Você é niteroiense, mas fez carreira no Carnaval de São Paulo. Qual a diferença de trabalhar aqui e lá?
O Carnaval do Rio é inquestionavelmente mais caro. Os produtos são mais caros, a mão-de-obra é mais cara. Lá em São Paulo eles produzem o tecido, os materiais são mais baratos. A mão de obra é diferente, os profissionais são de Parintins, que fazem do ferro à decoração e você contrata o pacote completo. Eles ficam um semestre em São Paulo. Alugam uma vila, ficam seis meses e depois voltam para fazer o boi. E agora São Paulo tem uma infra-estrutura fantástica da Fábrica do Samba. Eu trabalhei em barracão em que o pé direito tinha 4,5 metros e a alegoria chegava a 15m. Tínhamos que montar tudo na concentração. O barracão da Dragões era um puxadinho do lado da quadra.

Você está trazendo algum conceito que foi desenvolvido em São Paulo?
Com certeza.
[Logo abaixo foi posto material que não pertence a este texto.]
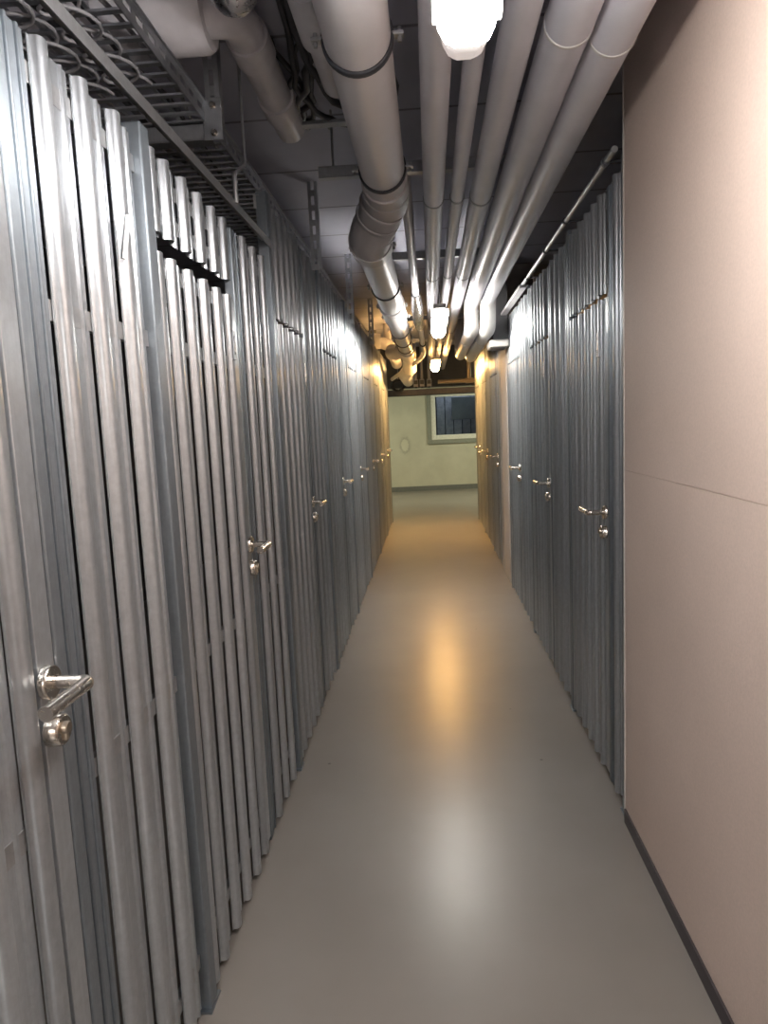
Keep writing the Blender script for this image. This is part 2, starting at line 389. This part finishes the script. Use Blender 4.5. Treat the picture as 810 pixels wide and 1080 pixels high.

O Carnaval de 2017 deu muito certo porque foi o mais dinâmico da história da Dragões. Os carros tinham uma leitura muito fácil e uma capacidade de comunicação com o público muito imediata. Isso trouxe a arquibancada para dentro do desfile e estará na São Clemente. O desfile da Rosa era mais contemplativo, meu estilo é mais de interatividade e movimento, que é uma coisa que eu estou trazendo do Carnaval de São Paulo.